### Problem statement:
Going from the top of the data below, give again each line through the one containing "COL = S.collection", both ends kept.

### Data shown:
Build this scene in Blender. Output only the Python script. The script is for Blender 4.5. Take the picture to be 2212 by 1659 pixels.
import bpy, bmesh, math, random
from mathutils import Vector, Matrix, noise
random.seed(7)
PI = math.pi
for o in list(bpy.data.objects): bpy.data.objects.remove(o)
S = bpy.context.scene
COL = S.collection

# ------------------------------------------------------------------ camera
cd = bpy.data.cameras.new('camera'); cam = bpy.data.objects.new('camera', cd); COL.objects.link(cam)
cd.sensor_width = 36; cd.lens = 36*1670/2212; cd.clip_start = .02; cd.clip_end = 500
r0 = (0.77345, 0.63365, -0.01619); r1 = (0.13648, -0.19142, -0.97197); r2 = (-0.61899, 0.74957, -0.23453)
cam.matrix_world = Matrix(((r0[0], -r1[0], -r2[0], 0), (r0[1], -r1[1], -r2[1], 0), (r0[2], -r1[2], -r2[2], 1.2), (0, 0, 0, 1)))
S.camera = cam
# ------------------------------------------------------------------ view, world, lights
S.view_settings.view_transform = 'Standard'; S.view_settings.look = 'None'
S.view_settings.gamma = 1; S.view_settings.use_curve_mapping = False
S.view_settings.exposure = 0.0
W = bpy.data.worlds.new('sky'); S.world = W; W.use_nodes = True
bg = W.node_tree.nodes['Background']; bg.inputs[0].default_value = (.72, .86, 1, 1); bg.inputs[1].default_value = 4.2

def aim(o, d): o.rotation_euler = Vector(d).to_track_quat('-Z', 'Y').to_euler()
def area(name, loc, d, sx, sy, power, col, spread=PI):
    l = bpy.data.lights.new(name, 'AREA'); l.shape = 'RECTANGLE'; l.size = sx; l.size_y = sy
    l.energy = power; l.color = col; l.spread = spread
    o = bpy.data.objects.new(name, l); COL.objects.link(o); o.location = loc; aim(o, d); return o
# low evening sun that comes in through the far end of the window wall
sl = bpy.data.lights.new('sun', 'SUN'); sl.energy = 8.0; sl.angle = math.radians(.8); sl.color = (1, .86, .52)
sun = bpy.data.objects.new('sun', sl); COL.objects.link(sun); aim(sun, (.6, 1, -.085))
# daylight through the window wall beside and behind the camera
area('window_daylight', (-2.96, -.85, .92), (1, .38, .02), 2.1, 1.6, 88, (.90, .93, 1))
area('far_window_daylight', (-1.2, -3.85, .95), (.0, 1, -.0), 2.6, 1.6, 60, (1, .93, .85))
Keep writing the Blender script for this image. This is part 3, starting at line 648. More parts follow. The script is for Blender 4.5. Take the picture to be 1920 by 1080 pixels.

### Solution to this exercise:
Build this scene in Blender. Output only the Python script. The script is for Blender 4.5. Take the picture to be 2212 by 1659 pixels.
import bpy, bmesh, math, random
from mathutils import Vector, Matrix, noise
random.seed(7)
PI = math.pi
for o in list(bpy.data.objects): bpy.data.objects.remove(o)
S = bpy.context.scene
COL = S.collection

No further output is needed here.